Scene modeling code data:
|---|

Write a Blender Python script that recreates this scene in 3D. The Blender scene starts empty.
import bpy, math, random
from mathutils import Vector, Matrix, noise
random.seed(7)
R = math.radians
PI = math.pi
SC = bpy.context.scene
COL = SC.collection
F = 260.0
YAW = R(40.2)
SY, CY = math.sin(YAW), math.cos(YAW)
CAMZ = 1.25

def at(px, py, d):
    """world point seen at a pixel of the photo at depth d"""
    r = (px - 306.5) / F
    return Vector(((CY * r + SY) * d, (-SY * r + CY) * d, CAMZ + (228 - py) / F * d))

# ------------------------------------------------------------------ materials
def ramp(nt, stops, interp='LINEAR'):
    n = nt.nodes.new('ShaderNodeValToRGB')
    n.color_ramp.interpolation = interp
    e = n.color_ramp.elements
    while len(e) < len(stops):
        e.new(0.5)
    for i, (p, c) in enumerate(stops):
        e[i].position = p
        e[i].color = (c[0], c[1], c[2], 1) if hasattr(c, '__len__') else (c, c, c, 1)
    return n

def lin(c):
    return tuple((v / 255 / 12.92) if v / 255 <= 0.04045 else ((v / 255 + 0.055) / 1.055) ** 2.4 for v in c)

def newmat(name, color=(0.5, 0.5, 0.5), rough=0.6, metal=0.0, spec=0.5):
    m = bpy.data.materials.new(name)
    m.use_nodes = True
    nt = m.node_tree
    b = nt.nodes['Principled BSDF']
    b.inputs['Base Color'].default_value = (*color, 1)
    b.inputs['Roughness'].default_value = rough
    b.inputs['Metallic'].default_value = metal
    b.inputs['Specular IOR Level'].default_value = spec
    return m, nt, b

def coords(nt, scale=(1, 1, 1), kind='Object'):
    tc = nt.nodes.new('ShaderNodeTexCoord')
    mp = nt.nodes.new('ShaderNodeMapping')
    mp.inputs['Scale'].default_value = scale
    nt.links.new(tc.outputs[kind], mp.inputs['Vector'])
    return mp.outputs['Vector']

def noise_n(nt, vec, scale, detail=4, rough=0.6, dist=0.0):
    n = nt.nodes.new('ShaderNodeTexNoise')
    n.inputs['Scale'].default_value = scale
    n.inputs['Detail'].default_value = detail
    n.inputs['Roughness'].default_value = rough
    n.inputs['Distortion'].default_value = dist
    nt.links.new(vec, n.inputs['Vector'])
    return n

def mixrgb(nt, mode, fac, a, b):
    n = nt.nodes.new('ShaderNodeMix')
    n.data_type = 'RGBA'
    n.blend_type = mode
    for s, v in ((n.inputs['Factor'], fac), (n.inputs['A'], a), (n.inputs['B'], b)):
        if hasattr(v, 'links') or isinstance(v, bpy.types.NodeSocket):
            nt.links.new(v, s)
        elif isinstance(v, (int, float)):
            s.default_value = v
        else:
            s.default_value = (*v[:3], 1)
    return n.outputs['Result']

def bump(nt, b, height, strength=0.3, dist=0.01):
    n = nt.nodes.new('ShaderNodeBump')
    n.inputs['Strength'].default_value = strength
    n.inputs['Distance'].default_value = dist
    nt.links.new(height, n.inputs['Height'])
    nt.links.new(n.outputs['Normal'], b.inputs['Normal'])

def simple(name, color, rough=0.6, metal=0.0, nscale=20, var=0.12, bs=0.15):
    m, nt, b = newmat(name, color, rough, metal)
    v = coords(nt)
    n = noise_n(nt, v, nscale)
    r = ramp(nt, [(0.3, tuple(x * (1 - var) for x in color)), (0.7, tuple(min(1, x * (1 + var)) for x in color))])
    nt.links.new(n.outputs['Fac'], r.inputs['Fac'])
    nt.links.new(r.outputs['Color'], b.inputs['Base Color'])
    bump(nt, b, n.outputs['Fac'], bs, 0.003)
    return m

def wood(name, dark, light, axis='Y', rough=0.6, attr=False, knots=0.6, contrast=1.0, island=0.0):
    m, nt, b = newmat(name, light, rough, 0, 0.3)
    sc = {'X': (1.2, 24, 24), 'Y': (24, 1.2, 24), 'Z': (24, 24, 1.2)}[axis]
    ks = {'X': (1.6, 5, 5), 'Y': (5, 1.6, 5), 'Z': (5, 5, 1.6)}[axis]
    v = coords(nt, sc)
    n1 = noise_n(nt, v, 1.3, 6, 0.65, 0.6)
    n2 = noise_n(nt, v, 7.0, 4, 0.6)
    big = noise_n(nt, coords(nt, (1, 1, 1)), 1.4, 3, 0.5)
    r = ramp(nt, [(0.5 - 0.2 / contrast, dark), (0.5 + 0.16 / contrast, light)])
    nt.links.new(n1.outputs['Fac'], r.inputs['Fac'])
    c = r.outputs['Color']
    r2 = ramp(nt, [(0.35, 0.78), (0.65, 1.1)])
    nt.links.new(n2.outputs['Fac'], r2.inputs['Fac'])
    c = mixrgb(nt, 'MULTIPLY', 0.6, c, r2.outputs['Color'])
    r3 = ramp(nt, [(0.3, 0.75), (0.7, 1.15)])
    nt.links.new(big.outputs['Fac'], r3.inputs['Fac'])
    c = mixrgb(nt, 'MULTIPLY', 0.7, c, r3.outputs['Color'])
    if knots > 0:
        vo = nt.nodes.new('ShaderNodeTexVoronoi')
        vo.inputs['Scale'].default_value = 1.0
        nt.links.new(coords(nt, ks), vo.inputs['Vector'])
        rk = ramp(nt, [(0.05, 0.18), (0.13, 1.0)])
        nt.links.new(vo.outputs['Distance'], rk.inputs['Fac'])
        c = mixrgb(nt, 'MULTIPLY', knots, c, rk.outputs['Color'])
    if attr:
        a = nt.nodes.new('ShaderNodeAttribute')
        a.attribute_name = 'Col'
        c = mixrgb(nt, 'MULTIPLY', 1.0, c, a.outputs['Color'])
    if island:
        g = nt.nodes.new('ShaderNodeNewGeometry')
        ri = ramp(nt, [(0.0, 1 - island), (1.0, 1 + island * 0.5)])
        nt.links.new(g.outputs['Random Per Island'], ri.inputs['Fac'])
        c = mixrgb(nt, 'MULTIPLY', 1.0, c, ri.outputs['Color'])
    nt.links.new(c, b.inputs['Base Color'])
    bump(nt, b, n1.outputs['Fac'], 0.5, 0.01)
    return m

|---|

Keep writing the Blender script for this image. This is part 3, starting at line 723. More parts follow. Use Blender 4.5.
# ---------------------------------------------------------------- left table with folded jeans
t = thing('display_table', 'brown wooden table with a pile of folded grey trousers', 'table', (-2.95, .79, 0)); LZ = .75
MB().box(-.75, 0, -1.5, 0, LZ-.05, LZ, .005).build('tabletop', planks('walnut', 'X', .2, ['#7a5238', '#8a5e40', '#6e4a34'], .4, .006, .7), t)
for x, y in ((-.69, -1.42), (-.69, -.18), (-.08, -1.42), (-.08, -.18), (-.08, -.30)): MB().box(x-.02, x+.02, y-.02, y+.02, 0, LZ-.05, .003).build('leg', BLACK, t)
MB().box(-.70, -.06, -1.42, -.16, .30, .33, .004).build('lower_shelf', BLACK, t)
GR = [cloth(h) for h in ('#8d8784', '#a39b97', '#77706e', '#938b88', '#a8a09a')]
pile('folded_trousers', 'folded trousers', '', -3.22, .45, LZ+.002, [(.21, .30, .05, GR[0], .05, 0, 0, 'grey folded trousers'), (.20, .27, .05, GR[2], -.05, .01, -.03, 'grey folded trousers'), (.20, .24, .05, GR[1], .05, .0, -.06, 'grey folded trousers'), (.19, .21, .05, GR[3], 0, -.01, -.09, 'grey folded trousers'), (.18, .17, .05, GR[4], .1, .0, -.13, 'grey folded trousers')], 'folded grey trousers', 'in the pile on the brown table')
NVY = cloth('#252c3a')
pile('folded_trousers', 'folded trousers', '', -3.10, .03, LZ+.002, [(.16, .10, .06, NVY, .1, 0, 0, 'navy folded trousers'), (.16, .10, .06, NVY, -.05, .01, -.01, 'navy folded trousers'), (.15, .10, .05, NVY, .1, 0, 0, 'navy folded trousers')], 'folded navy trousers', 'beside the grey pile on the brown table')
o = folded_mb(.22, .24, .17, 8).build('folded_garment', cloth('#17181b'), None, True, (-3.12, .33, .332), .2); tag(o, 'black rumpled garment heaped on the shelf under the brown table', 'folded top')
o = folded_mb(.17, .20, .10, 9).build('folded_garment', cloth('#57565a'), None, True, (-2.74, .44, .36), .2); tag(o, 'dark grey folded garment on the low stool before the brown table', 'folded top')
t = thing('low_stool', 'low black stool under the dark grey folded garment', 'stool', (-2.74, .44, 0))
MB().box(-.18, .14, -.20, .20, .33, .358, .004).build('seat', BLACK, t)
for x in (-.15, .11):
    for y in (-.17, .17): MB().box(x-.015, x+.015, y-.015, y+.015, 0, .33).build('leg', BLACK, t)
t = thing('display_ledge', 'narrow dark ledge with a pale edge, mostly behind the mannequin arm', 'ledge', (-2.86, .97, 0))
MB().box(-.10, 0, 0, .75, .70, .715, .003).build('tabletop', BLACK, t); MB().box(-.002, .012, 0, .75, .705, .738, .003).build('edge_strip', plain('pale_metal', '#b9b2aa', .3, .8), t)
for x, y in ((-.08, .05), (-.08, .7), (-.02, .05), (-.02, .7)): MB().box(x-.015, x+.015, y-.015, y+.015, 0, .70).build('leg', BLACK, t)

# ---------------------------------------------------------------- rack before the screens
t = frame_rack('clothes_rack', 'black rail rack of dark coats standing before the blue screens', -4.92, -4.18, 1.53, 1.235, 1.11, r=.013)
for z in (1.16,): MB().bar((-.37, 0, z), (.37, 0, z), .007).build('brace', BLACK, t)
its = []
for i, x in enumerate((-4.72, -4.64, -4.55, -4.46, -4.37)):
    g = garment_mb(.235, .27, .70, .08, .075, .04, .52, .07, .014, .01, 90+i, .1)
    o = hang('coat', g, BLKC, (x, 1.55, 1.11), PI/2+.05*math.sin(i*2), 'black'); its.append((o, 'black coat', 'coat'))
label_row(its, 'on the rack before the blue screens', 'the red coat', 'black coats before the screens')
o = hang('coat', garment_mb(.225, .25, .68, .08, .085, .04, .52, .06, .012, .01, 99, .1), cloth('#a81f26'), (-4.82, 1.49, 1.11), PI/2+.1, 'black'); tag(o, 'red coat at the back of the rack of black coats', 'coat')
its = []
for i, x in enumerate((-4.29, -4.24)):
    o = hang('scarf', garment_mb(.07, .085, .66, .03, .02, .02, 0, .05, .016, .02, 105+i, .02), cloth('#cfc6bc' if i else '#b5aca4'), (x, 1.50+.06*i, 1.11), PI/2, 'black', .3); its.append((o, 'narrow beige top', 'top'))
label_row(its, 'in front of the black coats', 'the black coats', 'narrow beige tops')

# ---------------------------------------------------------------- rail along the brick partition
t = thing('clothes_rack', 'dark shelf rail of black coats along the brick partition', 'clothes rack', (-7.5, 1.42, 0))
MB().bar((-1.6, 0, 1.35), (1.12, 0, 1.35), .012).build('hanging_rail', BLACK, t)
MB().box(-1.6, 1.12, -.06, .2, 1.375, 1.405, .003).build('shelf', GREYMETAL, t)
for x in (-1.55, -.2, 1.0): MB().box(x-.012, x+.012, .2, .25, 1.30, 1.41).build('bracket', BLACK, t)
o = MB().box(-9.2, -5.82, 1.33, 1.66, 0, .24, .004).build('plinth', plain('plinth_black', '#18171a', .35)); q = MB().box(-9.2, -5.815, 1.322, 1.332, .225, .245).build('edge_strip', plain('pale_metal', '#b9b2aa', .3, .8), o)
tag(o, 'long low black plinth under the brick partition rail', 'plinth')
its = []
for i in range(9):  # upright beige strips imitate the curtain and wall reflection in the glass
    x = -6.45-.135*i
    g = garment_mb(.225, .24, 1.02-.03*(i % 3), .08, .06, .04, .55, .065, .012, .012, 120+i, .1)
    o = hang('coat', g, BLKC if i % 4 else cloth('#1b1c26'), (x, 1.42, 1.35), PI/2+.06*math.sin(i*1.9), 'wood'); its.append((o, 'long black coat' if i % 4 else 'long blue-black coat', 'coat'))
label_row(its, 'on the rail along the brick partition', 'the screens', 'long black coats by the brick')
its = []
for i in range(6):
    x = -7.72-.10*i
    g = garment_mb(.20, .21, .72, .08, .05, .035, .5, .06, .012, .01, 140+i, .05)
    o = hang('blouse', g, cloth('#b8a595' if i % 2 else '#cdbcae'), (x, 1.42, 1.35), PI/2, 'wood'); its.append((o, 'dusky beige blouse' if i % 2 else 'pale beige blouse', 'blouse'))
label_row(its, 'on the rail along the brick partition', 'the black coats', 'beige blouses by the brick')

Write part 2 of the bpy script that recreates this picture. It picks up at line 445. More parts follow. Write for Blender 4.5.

|---|

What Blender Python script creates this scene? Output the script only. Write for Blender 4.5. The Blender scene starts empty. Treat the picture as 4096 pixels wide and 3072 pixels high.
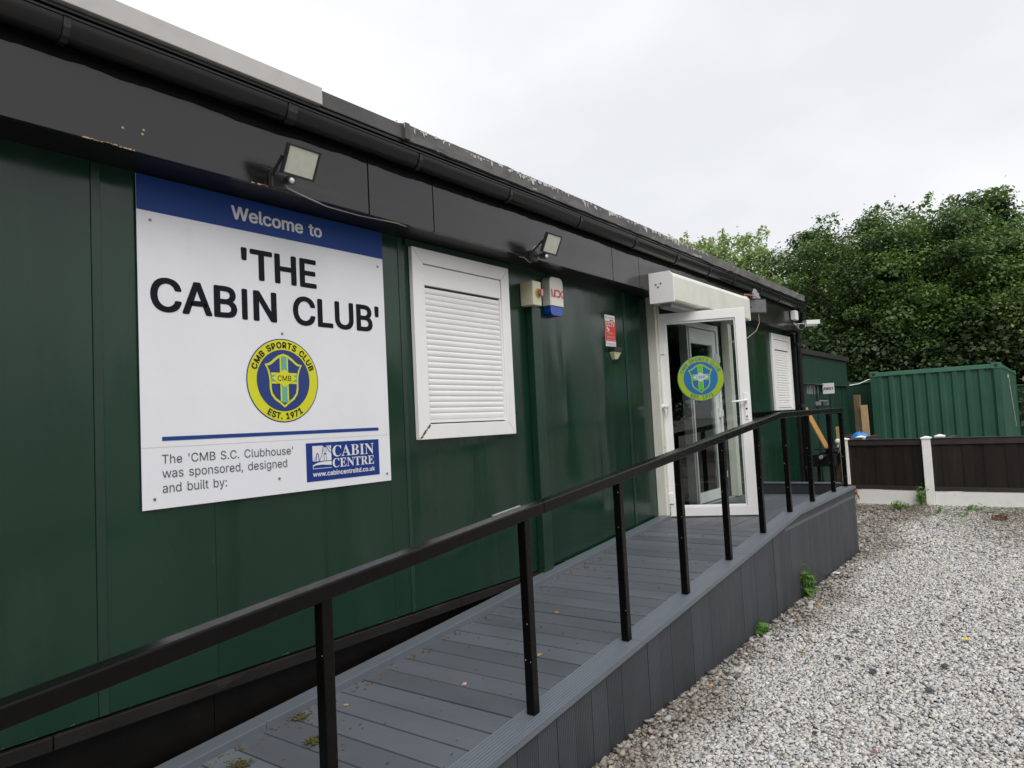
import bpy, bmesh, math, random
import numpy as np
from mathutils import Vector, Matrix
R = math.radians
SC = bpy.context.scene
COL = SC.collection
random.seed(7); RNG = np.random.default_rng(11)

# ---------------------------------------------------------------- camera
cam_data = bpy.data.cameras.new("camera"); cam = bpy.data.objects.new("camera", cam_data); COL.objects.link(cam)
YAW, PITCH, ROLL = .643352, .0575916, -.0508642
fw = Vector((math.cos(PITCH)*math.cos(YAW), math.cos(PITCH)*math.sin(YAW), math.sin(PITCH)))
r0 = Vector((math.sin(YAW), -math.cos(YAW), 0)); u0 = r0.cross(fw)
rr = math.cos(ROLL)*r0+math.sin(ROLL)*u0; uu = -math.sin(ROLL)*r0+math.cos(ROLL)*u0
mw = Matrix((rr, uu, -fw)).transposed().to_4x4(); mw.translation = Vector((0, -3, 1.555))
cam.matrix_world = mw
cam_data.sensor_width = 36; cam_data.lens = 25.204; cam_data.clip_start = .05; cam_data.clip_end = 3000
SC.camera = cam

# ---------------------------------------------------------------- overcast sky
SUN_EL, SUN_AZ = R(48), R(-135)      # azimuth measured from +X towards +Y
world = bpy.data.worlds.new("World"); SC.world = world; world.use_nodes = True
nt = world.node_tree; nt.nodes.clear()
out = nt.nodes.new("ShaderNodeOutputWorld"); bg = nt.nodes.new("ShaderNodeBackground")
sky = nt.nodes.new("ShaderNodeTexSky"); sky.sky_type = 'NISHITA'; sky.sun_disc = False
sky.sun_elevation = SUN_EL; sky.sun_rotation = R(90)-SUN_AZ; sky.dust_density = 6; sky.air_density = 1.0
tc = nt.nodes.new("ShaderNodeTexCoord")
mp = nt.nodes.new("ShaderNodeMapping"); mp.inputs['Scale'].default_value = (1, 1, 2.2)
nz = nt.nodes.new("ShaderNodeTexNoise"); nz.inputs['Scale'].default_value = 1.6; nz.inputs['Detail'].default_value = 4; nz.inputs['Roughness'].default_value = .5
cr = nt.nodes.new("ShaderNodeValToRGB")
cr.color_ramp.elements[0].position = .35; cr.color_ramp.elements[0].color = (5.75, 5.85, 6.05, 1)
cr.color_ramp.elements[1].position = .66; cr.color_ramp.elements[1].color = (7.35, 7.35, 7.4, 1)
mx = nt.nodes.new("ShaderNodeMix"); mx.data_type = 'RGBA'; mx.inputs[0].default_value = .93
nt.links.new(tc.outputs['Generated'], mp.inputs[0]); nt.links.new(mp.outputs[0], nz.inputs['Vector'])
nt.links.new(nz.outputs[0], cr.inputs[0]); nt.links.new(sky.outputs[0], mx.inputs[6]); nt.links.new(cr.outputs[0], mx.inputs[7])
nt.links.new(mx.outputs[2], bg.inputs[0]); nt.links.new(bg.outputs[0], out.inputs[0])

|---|

With the first line being the one containing "Write a Blender" and the last line the one containing "return Vector(((CY *", transcribe exactly the lines above that fall in that range.

Output below:
Write a Blender Python script that recreates this scene in 3D. The Blender scene starts empty.
import bpy, math, random
from mathutils import Vector, Matrix, noise
random.seed(7)
R = math.radians
PI = math.pi
SC = bpy.context.scene
COL = SC.collection
F = 260.0
YAW = R(40.2)
SY, CY = math.sin(YAW), math.cos(YAW)
CAMZ = 1.25

def at(px, py, d):
    """world point seen at a pixel of the photo at depth d"""
    r = (px - 306.5) / F
    return Vector(((CY * r + SY) * d, (-SY * r + CY) * d, CAMZ + (228 - py) / F * d))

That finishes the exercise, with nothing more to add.